But the snow does not fall alone on the western cirques. It discharges with such prodigality, and the wind demands its release with such precipitancy, that it lodges in equally vast masses on the eastern slopes of the Crystal Range. For, while the eastern side of this range is steep enough to be termed in general parlance "precipitous," it has a decided slope when compared with the sheer drop of the western side. Here the configuration and arrangement of the rock-masses also have created a number of cirques, where remnants of the winter's snow masses are yet to be seen. These snow masses are baby glaciers, or snow being slowly manufactured into glaciers, or, as some authorities think, the remnants of the vast glaciers that once covered this whole region with their heavy and slowly-moving icy cap.

On the Tallac Range the snow fell heavily toward Desolation Valley, but also on the steep and precipitous slopes that faced the north. So also with the Angora Range. Its western exposure, however, is of a fairly gentle slope, so that the snow was blown over to the eastern side, where there are several precipitous cirques of stupendous size for the preservation of the accumulated and accumulating snow.

Now let us, in imagination, ascend in a balloon over this region and hover there, seeking to reconstruct, by mental images, the appearance it must have assumed and the action that took place in the ages long ago.

Snow, thirty, fifty, one hundred or more feet deep lay, on the level, and on the mountain slopes or in precipitous cirques twice, thrice, or ten times those depths. Snow thus packed together soon changes its character. From the light airy flake, it becomes, in masses, what the geologists term névé. This is a granular snow, intermediate between snow and ice. A little lower down this névé is converted into true glacial ice-beds, which grow longer, broader, deeper and thicker as the névé presses down from above.

Lay minds conceive of these great ice-beds of transformed snow as inert, immovable bodies. They think the snow lies upon the surface of the rocks or earth. The scientific observer knows better. By the very inertia of its own vast and almost inconceivable weight the glacier is compelled to move. Imagine the millions of millions of tons of ice of these sloping masses, pressing down upon the hundreds of thousands of tons of ice that lie below. Slowly the mass begins to move. But all parts of it do not move with equal velocity. The center travels quicker than the margins, and the velocity of the surface is greater than that of the bottom. Naturally the velocity increases with the slope, and when the ice begins to soften in the summer time its rate of motion is increased.

But not only does the ice move. There have been other forces set in motion as well as that of the ice. The fierce attacks of the storms, the insidious forces of frost, of expansion and contraction, of lightning, etc., have shattered and loosened vast masses of the mountain summits. Some of these have weathered into toppling masses, which required only a heavy wind or slight contractions to send them from their uncertain bases onto the snow or ice beneath. And the other causes mentioned all had their influences in breaking up the peaks and ridges and depositing great jagged bowlders of rock in the slowly-moving glaciers.
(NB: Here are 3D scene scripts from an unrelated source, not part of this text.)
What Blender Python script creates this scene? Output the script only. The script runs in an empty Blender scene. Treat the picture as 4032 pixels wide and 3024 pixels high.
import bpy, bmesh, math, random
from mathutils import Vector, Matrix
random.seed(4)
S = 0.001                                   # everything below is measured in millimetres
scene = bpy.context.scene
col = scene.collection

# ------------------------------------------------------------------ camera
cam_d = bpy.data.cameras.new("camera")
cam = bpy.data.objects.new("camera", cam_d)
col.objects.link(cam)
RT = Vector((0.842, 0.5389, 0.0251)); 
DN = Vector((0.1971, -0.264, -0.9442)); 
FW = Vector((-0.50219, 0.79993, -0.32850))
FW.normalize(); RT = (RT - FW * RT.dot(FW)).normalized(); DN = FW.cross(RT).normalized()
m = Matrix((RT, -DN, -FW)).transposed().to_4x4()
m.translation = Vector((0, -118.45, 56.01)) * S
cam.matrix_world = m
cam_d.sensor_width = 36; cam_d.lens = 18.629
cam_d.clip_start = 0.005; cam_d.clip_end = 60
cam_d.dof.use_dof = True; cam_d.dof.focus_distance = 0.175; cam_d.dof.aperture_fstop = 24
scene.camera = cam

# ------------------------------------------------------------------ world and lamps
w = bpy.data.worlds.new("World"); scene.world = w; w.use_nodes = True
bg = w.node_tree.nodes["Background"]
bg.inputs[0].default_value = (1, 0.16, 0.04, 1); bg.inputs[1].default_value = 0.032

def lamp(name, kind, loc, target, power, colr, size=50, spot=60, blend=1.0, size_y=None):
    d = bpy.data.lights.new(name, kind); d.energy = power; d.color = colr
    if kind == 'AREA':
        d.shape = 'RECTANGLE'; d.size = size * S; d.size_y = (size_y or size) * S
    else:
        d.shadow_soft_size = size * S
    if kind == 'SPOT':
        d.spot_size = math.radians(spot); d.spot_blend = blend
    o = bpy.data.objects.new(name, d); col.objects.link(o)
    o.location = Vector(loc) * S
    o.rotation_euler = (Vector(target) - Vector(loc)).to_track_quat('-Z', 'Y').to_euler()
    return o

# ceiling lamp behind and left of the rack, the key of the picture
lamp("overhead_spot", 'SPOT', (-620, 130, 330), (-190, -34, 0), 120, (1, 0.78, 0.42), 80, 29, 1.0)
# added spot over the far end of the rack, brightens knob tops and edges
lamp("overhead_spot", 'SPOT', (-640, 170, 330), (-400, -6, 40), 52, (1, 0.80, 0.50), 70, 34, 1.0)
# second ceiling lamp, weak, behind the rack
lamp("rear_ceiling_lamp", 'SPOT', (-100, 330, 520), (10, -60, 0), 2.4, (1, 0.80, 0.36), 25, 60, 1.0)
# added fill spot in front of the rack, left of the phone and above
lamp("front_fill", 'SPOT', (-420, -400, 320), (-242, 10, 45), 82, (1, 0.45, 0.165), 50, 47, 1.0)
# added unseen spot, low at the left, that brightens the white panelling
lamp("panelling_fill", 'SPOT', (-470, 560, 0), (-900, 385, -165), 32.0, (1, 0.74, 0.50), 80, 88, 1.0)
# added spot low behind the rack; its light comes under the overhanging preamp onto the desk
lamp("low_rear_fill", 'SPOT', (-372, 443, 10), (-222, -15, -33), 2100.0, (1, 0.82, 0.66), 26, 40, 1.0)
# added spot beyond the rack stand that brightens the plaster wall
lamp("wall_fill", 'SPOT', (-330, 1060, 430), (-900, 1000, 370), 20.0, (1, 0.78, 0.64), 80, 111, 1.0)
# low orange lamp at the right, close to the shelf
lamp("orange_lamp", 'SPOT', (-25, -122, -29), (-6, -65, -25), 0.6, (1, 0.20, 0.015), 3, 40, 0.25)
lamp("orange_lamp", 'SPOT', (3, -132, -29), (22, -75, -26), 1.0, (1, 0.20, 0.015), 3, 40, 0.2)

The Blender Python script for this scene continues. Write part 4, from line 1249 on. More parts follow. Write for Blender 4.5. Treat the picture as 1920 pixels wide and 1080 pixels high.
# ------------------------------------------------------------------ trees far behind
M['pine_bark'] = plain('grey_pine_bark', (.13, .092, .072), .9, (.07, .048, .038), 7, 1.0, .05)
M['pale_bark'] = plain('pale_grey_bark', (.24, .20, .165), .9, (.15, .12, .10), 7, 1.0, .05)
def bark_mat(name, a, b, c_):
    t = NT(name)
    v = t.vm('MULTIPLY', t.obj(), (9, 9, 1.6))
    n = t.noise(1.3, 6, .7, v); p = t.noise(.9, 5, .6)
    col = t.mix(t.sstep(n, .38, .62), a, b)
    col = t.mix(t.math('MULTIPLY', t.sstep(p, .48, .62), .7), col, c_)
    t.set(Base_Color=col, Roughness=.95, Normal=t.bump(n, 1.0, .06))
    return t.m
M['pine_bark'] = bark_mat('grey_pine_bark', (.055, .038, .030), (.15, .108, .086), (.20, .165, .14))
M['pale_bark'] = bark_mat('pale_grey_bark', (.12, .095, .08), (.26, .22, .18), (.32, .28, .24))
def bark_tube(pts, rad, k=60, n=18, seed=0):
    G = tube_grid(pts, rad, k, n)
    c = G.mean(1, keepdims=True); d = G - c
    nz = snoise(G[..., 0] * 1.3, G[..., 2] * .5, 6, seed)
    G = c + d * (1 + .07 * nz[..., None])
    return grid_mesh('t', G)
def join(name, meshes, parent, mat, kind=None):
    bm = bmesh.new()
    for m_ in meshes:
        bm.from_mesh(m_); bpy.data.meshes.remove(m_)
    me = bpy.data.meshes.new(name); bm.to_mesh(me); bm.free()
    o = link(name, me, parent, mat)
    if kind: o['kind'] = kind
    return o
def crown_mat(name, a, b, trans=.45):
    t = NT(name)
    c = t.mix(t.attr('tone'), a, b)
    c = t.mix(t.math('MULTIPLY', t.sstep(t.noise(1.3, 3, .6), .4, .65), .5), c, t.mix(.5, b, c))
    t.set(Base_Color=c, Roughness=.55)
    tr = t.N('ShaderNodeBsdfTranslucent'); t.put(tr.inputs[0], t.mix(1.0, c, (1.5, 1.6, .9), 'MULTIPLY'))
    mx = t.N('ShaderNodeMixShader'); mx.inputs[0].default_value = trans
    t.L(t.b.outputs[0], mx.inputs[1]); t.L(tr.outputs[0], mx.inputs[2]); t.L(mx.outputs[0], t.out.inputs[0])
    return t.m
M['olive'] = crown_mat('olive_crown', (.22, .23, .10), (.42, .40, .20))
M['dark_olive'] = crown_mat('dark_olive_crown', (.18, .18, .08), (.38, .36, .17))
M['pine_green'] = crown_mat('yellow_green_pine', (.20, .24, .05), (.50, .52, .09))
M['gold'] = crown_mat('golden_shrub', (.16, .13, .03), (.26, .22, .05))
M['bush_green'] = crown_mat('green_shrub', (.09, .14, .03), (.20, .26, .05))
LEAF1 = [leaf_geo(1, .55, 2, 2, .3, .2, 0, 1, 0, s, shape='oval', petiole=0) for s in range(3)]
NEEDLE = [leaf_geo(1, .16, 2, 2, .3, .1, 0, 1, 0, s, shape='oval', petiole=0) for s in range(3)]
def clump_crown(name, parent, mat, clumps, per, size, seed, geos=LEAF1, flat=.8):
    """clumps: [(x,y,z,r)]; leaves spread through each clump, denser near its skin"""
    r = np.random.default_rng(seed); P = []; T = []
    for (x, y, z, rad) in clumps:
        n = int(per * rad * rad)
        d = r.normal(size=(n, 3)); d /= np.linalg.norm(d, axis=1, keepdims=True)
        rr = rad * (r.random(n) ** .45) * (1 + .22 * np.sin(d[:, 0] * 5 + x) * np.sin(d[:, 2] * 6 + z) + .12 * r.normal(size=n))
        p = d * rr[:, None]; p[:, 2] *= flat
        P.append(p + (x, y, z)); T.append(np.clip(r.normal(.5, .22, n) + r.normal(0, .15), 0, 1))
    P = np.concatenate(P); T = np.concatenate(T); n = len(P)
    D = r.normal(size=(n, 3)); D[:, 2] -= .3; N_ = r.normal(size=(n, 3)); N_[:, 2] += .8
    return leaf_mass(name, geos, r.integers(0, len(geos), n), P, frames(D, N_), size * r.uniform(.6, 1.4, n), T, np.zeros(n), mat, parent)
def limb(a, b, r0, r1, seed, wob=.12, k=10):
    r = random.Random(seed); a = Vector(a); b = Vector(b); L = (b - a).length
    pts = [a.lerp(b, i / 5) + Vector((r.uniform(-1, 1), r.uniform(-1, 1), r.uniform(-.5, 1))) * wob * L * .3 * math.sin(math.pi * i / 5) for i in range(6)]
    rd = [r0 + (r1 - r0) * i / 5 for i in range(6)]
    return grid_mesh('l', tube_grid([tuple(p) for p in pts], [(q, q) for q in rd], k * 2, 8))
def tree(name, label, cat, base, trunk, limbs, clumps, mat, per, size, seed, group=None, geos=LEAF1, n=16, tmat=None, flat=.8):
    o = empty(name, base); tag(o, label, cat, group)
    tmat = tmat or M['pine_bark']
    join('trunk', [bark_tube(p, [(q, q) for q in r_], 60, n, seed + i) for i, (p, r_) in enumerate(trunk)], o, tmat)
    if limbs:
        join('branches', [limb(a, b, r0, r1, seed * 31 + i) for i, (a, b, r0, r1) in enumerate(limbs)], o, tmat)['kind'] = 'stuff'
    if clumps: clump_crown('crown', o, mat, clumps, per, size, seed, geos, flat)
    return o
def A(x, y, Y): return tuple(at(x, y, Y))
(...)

Little by little these masses of rock worked their way down lower into the ice-bed. Sometime they must reach the bottom, yet, though they rest upon granite, and granite would cleave to granite, the irresistible pressure from above forces the ice and rock masses forward. Thus the sharp-edged blocks of granite become the blades in the tools that are to help cut out the contours of a world's surface. In other words the mass of glacial ice is the grooving or smoothing plane, and the granite blocks, aided by the ice, become the many and diverse blades in this vast and irresistible tool. Some cut deep and square, others with flutings and bevelings, or curves, but each helps in the great work of planing off, in some way, the rocky masses over which they move. Hence it will be seen that the grooving and marking, the fluting and beveling, the planing and smoothing processes of the ice are materially aided and abetted by the very hardness and weight of the granite and other rocks it carries with it.

Now let Joseph LeConte take up the theme and give us of the rich treasure-store of his knowledge and observation. In the American Journal of Science and Arts, Third Series, for 1875, he discussed the very field we are now interested in, and his fascinating and illuminating explanations render the subject perfectly clear. Said he:

Last summer I had again an opportunity of examining the pathways of some of the ancient glaciers of the Sierra. One of the grandest of these is what I call the Lake Valley Glacier.[[3]] Taking its rise in snow fountains among the high peaks in the neighborhood of Silver Mountain, this great glacier flowed northward down Lake Valley, and, gathering tributaries from the summit ridges on either side of the valley, but especially from the higher western summits, it filled the basin of Lake Tahoe, forming a great "mer de glace," 50 miles long, 15 miles wide, and at least 2000 feet deep, and finally escaped northeastward to the plains. The outlets of this great "mer de glace" are yet imperfectly known. A part of the ice certainly escaped by Truckee Canyon (the present outlet of the Lake); a part probably went over the northeastern margin of the basin. My studies during the summer were confined to some of the larger tributaries of this great glacier.

[!-- Note Anchor 3 --][Footnote 3: This is the name given by Dr. LeConte to the Basin in which Lake Tahoe rests and including the meadow lands above Tallac.]